Please quote exactly the lines below from the line containing "front = stone('curling_stone', 'grey" to the line containing "g = G(781, 387)", both lines included, and nothing else.

Rows from a 3D scene dataset
......

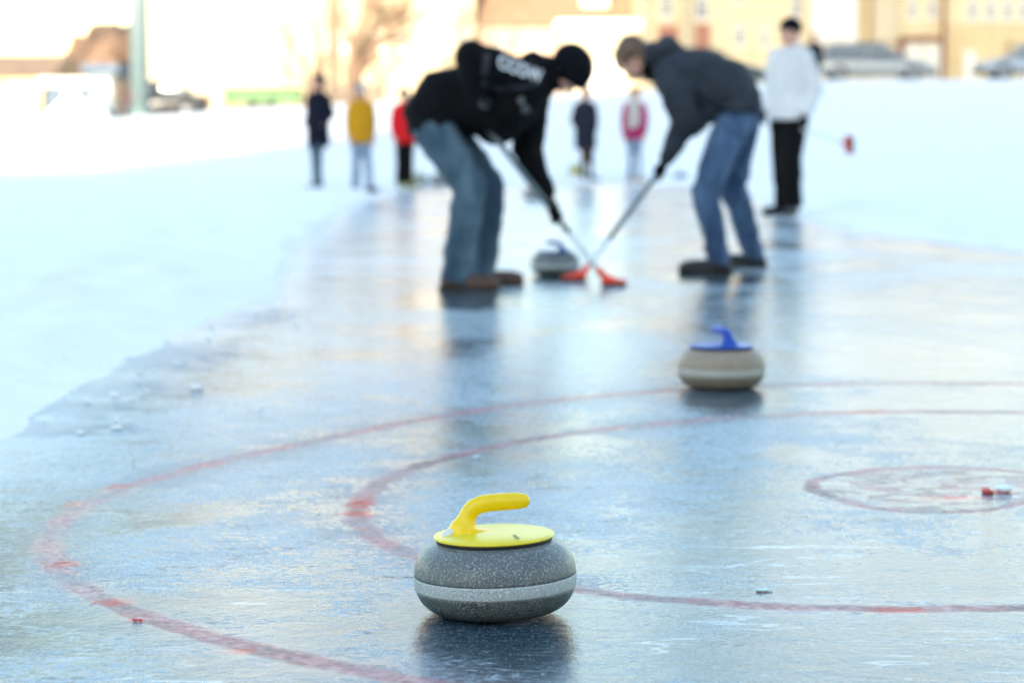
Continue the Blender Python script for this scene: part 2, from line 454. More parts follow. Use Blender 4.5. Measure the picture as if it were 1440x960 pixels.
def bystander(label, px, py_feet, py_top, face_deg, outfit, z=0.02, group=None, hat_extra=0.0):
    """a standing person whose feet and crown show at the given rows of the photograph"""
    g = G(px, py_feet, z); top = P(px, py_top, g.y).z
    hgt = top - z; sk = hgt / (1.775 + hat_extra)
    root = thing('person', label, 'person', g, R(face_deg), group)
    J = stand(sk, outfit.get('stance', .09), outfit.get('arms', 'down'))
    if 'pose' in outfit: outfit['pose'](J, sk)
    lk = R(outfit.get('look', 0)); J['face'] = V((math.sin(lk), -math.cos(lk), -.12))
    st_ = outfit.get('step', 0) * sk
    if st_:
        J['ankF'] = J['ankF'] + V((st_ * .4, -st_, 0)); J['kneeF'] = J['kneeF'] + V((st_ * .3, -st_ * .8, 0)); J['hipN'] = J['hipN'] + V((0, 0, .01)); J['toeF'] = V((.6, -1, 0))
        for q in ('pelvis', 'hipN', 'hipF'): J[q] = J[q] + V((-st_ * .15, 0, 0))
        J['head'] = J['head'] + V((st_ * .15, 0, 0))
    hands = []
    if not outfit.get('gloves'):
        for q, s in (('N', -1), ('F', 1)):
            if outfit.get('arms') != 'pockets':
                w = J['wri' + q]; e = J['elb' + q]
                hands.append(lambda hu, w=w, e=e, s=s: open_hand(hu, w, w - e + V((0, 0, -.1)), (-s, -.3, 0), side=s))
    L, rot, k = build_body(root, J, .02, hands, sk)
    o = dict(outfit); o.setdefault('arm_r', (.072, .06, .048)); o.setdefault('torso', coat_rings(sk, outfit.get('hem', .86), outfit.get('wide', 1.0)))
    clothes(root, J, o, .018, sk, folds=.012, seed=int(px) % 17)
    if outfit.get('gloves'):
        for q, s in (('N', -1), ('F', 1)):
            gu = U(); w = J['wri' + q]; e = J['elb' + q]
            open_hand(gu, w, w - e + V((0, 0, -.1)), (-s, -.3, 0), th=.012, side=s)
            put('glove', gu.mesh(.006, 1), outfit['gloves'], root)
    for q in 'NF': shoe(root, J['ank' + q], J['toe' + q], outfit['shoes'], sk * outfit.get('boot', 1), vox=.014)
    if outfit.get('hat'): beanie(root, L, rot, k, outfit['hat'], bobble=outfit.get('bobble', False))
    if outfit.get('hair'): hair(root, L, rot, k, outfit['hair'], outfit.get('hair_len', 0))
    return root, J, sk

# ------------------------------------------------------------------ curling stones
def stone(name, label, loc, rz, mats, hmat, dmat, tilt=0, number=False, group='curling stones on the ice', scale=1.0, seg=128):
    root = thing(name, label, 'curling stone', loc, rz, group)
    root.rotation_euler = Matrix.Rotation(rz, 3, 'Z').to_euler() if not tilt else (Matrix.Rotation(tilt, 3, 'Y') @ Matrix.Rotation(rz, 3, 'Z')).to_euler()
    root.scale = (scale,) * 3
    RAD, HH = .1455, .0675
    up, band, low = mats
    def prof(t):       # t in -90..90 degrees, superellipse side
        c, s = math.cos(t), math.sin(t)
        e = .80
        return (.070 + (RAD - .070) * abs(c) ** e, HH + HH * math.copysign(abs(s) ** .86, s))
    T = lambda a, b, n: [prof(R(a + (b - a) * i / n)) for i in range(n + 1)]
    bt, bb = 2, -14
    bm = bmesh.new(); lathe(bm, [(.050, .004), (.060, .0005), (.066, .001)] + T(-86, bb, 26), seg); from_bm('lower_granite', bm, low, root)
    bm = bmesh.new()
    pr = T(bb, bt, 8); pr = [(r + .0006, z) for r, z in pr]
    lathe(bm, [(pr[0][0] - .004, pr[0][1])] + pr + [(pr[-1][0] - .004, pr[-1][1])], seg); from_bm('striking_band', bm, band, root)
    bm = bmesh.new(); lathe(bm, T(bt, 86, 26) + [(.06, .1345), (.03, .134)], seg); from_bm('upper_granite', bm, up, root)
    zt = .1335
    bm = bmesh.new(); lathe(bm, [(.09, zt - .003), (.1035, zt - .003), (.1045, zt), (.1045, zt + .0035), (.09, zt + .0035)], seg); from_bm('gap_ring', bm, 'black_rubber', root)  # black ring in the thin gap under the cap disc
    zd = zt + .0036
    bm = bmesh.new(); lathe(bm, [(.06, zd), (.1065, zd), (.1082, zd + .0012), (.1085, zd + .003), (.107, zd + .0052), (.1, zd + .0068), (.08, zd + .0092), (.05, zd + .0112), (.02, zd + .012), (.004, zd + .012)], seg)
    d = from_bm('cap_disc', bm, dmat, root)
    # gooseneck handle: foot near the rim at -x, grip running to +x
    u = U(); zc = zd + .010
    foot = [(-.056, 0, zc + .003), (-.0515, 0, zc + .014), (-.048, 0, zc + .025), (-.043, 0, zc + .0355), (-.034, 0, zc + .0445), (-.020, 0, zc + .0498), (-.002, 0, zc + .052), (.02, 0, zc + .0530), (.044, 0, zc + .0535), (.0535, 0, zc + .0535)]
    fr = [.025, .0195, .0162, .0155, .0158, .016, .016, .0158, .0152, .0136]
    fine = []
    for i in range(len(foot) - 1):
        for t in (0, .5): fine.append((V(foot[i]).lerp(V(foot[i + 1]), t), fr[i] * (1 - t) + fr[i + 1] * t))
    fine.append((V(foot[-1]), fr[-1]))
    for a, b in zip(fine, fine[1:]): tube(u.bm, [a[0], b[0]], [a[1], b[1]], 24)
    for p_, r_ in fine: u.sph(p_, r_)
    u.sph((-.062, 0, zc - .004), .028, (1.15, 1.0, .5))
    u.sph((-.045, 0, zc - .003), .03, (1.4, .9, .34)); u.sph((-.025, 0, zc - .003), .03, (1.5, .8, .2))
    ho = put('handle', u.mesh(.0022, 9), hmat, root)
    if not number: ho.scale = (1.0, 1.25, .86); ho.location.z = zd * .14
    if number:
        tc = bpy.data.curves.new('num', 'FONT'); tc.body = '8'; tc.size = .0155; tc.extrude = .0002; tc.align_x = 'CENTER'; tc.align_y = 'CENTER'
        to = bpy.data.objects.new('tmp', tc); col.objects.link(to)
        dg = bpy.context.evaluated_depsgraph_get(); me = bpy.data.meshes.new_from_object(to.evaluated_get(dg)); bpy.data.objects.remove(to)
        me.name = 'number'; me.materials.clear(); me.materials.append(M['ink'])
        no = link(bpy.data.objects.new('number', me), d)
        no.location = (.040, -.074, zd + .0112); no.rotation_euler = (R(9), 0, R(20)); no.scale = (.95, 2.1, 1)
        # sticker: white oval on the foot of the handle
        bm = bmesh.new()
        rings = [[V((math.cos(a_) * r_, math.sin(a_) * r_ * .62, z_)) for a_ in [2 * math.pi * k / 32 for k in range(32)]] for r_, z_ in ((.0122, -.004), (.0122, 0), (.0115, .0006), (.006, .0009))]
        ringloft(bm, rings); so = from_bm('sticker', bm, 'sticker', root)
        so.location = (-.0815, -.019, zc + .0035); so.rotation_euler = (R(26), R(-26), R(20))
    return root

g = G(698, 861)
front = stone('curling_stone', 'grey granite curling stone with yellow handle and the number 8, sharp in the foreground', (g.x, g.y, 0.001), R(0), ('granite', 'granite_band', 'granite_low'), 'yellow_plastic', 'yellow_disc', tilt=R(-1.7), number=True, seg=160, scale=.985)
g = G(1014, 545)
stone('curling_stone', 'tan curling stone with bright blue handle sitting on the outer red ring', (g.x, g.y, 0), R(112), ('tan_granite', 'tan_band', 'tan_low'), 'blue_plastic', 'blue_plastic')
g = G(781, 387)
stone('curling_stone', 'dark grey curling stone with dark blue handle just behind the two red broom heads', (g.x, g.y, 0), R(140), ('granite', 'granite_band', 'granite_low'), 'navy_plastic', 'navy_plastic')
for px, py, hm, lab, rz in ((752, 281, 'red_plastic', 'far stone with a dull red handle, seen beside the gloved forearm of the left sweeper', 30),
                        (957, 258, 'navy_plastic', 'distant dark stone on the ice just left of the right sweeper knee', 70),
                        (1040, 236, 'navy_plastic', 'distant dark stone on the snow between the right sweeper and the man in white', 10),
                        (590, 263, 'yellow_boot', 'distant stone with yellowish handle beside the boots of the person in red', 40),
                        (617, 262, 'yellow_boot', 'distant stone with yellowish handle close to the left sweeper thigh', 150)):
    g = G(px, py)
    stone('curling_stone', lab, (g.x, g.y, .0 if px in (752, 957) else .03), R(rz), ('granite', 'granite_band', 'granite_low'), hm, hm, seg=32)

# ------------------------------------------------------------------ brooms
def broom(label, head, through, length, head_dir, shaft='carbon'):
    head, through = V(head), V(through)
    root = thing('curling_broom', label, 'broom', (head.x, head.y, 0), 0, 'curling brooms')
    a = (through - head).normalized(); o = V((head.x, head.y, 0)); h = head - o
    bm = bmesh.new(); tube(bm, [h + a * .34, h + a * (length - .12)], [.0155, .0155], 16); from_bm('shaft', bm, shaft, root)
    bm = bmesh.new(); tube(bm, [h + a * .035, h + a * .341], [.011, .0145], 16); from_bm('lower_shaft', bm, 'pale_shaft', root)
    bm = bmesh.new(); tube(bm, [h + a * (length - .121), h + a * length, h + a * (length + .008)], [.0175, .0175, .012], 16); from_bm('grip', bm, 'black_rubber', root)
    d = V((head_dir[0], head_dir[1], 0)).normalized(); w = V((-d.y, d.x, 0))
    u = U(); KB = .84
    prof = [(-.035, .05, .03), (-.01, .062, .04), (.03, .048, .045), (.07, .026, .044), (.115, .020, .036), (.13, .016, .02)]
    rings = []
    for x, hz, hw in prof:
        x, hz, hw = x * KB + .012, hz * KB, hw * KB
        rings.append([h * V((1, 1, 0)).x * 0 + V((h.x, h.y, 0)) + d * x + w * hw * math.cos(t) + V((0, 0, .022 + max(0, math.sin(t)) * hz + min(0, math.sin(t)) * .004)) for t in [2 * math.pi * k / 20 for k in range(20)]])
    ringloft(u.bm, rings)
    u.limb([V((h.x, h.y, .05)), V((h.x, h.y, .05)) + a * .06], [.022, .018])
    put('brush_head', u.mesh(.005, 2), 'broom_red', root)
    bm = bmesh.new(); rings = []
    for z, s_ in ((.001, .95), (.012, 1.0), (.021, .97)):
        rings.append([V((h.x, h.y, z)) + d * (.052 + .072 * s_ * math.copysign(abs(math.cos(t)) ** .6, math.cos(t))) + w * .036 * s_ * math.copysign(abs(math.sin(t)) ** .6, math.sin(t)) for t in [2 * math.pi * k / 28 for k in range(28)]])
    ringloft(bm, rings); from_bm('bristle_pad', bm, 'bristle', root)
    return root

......

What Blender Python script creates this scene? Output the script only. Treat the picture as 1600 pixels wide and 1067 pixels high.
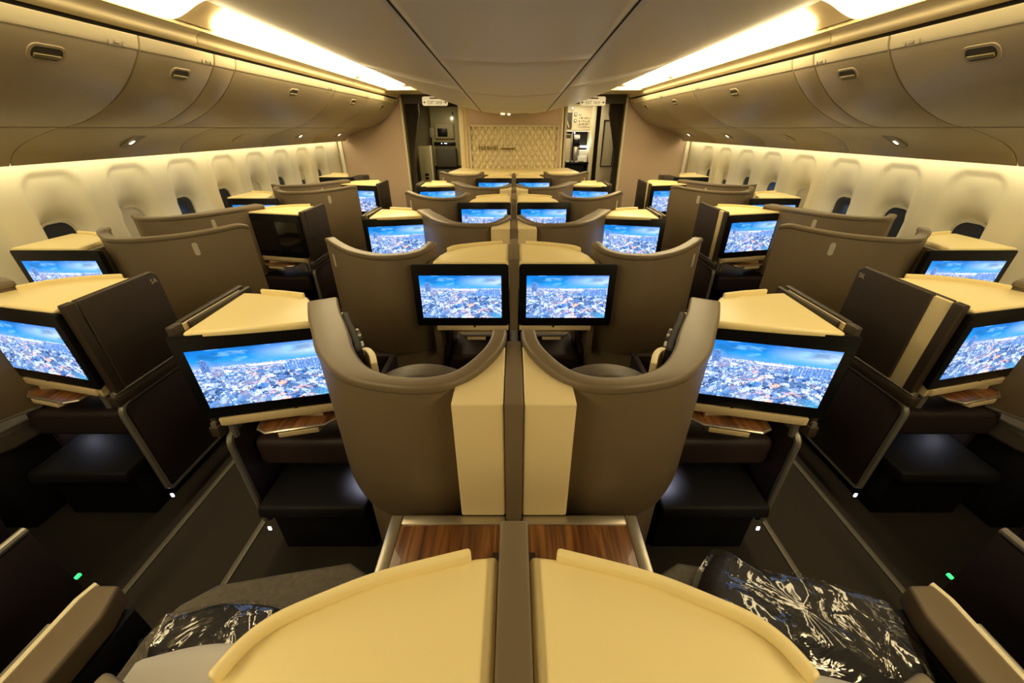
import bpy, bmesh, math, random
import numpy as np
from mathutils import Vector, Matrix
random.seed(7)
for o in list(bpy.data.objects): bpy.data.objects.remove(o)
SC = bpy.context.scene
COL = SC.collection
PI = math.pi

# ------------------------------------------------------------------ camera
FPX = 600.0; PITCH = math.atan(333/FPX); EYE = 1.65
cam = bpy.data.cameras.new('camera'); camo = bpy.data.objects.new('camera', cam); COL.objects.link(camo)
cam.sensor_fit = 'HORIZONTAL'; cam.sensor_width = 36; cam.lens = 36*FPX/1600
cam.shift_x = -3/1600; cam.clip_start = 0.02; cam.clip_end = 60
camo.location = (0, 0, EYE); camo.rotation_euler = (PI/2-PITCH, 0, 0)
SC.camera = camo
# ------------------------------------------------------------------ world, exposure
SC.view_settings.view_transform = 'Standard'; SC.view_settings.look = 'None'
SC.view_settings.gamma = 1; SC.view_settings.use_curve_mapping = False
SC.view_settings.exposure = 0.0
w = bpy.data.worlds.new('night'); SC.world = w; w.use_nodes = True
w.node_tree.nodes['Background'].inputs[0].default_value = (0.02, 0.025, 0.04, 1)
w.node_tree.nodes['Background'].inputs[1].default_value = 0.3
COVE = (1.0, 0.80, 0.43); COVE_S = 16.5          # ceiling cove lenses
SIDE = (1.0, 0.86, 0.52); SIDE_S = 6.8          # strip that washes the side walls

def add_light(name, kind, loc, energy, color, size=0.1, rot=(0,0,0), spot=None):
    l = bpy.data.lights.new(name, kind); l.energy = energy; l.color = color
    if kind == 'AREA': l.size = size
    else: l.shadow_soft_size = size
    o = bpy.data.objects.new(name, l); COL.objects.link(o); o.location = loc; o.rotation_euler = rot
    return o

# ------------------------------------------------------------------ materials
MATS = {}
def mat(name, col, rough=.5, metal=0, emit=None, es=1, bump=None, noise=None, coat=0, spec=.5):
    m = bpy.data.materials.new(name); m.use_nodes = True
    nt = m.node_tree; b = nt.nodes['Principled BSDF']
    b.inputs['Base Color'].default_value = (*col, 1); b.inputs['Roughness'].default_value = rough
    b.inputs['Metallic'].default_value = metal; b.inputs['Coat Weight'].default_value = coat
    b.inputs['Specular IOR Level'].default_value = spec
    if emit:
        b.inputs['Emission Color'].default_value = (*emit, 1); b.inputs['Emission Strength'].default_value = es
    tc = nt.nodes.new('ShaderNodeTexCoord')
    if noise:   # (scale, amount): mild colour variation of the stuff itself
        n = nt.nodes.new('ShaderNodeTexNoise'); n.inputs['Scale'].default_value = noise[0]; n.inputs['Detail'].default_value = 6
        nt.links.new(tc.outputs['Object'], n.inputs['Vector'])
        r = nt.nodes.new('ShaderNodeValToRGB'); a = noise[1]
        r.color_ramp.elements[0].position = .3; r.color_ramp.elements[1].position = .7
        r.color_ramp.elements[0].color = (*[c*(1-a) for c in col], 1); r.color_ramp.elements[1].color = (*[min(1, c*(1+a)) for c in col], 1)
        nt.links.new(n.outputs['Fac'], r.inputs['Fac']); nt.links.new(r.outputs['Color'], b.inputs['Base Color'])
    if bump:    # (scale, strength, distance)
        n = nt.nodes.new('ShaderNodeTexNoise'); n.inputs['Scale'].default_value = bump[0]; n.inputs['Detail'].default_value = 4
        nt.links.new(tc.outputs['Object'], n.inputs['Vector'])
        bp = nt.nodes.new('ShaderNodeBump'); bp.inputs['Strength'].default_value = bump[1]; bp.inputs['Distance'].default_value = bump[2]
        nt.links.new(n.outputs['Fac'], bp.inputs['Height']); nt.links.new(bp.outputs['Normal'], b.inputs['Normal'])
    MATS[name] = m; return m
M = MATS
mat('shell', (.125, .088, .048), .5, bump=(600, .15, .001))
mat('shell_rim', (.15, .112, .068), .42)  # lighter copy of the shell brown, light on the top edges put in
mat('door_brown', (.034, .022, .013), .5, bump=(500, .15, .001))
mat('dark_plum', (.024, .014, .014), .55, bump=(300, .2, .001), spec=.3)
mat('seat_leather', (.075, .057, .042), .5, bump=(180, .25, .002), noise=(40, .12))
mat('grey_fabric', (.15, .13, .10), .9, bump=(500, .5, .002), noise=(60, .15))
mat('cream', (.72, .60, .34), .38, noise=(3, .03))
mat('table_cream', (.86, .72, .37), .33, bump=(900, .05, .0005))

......

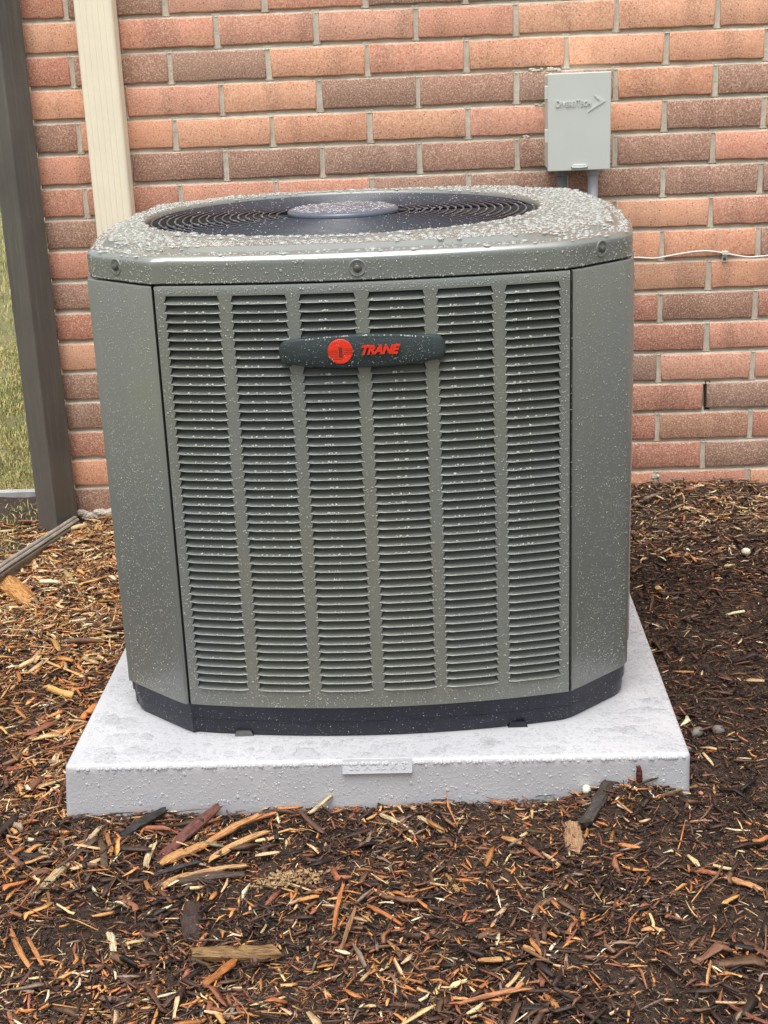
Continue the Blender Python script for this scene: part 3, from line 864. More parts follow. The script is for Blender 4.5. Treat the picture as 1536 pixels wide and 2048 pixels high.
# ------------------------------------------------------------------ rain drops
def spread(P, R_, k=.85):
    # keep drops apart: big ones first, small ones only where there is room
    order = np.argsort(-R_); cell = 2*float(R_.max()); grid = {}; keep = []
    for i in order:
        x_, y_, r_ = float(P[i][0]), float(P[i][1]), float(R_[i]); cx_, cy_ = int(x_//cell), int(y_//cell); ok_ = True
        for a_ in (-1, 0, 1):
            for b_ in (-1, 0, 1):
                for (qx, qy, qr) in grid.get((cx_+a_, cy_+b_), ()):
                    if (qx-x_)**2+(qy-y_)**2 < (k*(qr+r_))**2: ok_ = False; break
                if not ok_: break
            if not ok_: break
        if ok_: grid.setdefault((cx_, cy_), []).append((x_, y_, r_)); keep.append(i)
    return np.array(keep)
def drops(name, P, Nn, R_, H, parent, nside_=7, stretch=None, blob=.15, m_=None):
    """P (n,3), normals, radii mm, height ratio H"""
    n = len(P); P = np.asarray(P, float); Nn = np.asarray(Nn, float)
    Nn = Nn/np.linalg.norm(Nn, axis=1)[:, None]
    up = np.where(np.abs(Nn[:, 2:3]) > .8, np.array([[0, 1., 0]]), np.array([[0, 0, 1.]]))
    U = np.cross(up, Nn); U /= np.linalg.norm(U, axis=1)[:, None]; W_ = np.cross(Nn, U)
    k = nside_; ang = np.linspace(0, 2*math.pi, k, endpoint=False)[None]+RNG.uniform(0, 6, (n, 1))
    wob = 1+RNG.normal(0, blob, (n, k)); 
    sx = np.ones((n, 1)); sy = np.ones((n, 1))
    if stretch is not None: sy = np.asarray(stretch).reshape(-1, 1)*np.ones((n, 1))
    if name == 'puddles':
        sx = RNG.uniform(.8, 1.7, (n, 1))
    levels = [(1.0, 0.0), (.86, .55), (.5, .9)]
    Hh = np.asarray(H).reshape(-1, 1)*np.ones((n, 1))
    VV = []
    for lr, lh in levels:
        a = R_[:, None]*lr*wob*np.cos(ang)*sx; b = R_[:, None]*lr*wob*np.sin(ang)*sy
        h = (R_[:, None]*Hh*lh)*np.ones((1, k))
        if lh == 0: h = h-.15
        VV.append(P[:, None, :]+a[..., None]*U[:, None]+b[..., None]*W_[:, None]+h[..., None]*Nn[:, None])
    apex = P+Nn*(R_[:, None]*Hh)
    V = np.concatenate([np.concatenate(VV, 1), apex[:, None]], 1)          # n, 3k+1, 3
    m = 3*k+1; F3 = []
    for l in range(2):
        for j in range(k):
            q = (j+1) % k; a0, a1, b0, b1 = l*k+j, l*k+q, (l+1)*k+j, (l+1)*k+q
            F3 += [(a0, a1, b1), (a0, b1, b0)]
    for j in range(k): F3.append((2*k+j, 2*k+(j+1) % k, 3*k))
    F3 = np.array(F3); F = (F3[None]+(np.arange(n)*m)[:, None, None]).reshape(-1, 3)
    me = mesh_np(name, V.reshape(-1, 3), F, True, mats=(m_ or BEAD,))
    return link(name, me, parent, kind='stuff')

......

RESPONSE
front = stone('curling_stone', 'grey granite curling stone with yellow handle and the number 8, sharp in the foreground', (g.x, g.y, 0.001), R(0), ('granite', 'granite_band', 'granite_low'), 'yellow_plastic', 'yellow_disc', tilt=R(-1.7), number=True, seg=160, scale=.985)
g = G(1014, 545)
stone('curling_stone', 'tan curling stone with bright blue handle sitting on the outer red ring', (g.x, g.y, 0), R(112), ('tan_granite', 'tan_band', 'tan_low'), 'blue_plastic', 'blue_plastic')
g = G(781, 387)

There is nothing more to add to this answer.